I second that what eatingcroutons has said. Making it personal is definitely a good idea. You can always mention the "aromantic" label later, if you feel like it.

Also, one thing I advice is that you first do some soul-searching, if you haven't already. I.e. try to really understand yourself and think deep about your true feelings, your true inner self. And if there's still a part inside you that you don't seem to have really figured out, try to figure it out. It's a lot better to come out if you are certain about yourself and your feelings. It's also good for your self-confidence and it helps you to answer question. If you are still unsure, continue reading on about sexual and romantic orientation ... or ask the forum again. :D If you have happy feelings when you think about your orientation, then you probably got it right! :D

Don't talk about your orientation as if it were a confession, because there is nothing to be ashamed of. Talk instead about how you feel about it, what it's like.

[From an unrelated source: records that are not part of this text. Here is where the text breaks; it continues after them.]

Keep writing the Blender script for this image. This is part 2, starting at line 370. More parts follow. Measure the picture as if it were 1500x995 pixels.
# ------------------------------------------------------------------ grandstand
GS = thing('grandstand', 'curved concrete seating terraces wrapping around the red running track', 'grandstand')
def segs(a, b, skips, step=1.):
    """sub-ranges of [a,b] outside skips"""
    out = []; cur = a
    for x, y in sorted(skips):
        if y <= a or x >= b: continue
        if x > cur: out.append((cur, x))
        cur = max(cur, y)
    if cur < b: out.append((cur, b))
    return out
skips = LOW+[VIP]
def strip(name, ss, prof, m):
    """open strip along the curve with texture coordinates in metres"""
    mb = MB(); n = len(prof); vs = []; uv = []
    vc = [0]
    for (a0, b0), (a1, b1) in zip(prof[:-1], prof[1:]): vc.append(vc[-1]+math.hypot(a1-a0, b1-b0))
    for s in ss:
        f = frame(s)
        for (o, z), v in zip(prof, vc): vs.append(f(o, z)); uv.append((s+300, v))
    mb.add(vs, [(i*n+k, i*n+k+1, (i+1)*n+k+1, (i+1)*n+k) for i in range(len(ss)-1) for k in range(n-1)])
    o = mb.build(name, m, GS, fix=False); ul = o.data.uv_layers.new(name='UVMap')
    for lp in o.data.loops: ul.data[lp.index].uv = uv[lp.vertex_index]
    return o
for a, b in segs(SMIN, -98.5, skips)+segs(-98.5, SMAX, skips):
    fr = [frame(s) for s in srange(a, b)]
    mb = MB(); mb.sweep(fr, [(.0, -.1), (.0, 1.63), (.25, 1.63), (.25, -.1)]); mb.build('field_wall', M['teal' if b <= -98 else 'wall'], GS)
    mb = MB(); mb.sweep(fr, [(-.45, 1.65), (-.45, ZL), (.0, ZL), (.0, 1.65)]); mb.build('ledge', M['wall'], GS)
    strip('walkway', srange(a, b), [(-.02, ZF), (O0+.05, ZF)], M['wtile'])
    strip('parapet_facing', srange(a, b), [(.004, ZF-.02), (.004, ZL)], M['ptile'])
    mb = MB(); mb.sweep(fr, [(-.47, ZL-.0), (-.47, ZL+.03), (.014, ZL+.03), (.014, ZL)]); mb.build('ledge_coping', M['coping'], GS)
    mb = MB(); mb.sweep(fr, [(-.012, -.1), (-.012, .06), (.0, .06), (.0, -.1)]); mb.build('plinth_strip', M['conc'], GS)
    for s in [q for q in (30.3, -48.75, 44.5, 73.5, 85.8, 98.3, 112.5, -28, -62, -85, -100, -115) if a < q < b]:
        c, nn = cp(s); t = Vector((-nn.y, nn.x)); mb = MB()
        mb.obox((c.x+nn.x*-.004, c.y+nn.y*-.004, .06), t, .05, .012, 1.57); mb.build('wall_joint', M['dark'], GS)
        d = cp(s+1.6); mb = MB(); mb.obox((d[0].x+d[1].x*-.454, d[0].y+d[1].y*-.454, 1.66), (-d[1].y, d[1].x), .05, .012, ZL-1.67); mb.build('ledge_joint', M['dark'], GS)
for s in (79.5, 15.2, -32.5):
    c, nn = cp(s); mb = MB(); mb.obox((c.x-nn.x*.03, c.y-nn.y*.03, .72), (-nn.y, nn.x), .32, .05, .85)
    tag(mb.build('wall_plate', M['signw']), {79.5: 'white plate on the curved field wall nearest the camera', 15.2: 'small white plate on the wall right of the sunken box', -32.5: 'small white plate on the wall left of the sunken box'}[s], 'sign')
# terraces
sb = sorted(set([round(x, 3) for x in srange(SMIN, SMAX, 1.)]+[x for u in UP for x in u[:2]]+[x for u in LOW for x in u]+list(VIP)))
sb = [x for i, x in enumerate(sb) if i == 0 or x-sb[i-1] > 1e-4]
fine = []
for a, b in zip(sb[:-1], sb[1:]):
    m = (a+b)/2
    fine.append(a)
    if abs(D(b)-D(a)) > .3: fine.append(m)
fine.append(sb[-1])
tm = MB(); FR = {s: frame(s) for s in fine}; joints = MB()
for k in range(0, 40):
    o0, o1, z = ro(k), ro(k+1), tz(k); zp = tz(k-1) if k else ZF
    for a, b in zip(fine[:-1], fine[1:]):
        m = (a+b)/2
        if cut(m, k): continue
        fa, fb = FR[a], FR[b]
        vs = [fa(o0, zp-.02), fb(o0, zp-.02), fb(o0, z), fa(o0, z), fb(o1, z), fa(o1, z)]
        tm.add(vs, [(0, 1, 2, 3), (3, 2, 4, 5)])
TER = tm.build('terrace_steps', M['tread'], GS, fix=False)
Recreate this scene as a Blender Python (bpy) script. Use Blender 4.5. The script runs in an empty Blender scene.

That having said, a good friend should always accept you for who you are, even if you are still in a confused/questioning state, nervous. A good friend should be on your side when you have emotional difficulties, otherwise they're not really a good friend. They should also accept you if you later figure out a new aspect of your orientation. The sexual and romantic orientations are something very deep about one's life, it's something innate.

If you fear rejection, think about what you could potentially lose: Well, in your case, you would lose a bigoted false friend (if they really rejected you only cuz your orientation). Well, it's better that way anyway.